Journalists in the West Bank have faced the risks of covering increased Israeli raids into Palestinian communities that often lead to bloody clashes with resistance fighters.
Israeli forces have also arrested journalists “for alleged incitement via the media... and social networks”, according to the advocacy group Palestinian Prisoners' Club.
“Tools of freedom of opinion and expression... have become tools of targeting journalists and Palestinians in general,” it said.
Back in July, Palestinian photojournalist Moath Amarneh was arrested by Israeli forces in the West Bank and thrown into prison.
Amarneh spent nearly nine months behind bars until his release on July 9, though he was never charged with an offense or put on trial.
The 37-year-old freelancer was placed under “administrative detention”, which allows for suspects to be held without charge for renewable periods of up to six months.

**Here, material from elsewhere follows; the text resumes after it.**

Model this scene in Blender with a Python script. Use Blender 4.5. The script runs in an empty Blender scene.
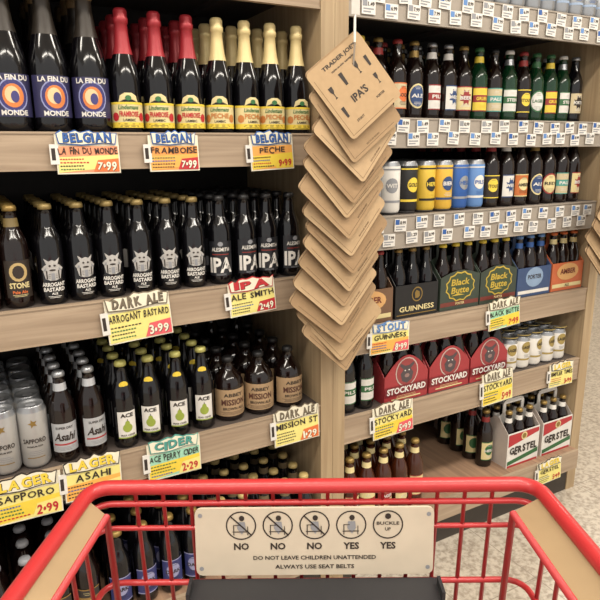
import bpy, math, random
from mathutils import Matrix, Vector
random.seed(7)
sc=bpy.context.scene
try: sc.view_settings.view_transform='Standard'
except Exception: pass
sin,cos,pi=math.sin,math.cos,math.pi
# ---------------------------------------------------------------- materials
def lin(h):
    h=h.lstrip('#'); o=[]
    for i in (0,2,4):
        c=int(h[i:i+2],16)/255
        o.append(c/12.92 if c<=.04045 else ((c+.055)/1.055)**2.4)
    return o
_m={}
def mat(hexc,rough=.5,metal=0.0,var=.10,scale=30.,coat=0.,name=None,bump=0.,emis=0.):
    key=(hexc,rough,metal,var,scale,coat,bump,emis)
    if key in _m: return _m[key]
    m=bpy.data.materials.new(name or 'mat_'+hexc); m.use_nodes=True
    nt=m.node_tree; b=nt.nodes['Principled BSDF']
    tc=nt.nodes.new('ShaderNodeTexCoord'); nz=nt.nodes.new('ShaderNodeTexNoise'); nz.inputs['Scale'].default_value=scale
    nt.links.new(tc.outputs['Object'],nz.inputs['Vector'])
    mx=nt.nodes.new('ShaderNodeMix'); mx.data_type='RGBA'
    c=lin(hexc)
    mx.inputs[6].default_value=[max(0,x*(1-var)) for x in c]+[1]
    mx.inputs[7].default_value=[min(1,x*(1+var)) for x in c]+[1]
    nt.links.new(nz.outputs['Fac'],mx.inputs[0]); nt.links.new(mx.outputs[2],b.inputs['Base Color'])
    b.inputs['Roughness'].default_value=rough; b.inputs['Metallic'].default_value=metal
    b.inputs['Coat Weight'].default_value=coat
    if bump:
        bp=nt.nodes.new('ShaderNodeBump'); bp.inputs['Strength'].default_value=bump; bp.inputs['Distance'].default_value=.002
        nt.links.new(nz.outputs['Fac'],bp.inputs['Height']); nt.links.new(bp.outputs['Normal'],b.inputs['Normal'])
    if emis:
        b.inputs['Emission Color'].default_value=c+[1]; b.inputs['Emission Strength'].default_value=emis
    _m[key]=m; return m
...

Last November, West Bank freelance journalist, Somaya Jawabreh, was arrested for alleged incitement to violence in a series of online posts.
The journalist was released after a week, because she was seven months pregnant, and placed under house arrest.
She was also ordered to pay a 50,000-shekel bail, barred from speaking to the media and forbidden from owning or using a mobile phone as well as the internet.
“She lost her job due to all these conditions,” her husband, journalist Tariq Youssef, said. “Her professional future is over.”
Moreover, Moussab Shawar, a photojournalist who contributes to the AFP news agency, was detained in November with two colleagues in the southern West Bank for meeting with Palestinian prisoners released by Israel during a Gaza ceasefire.
At an Israeli checkpoint, “the vehicle was seized and searched, IDs checked, phones confiscated,” 33-year-old Shawar said.
He said they were “handcuffed with zip ties”, blindfolded, and released seven hours later.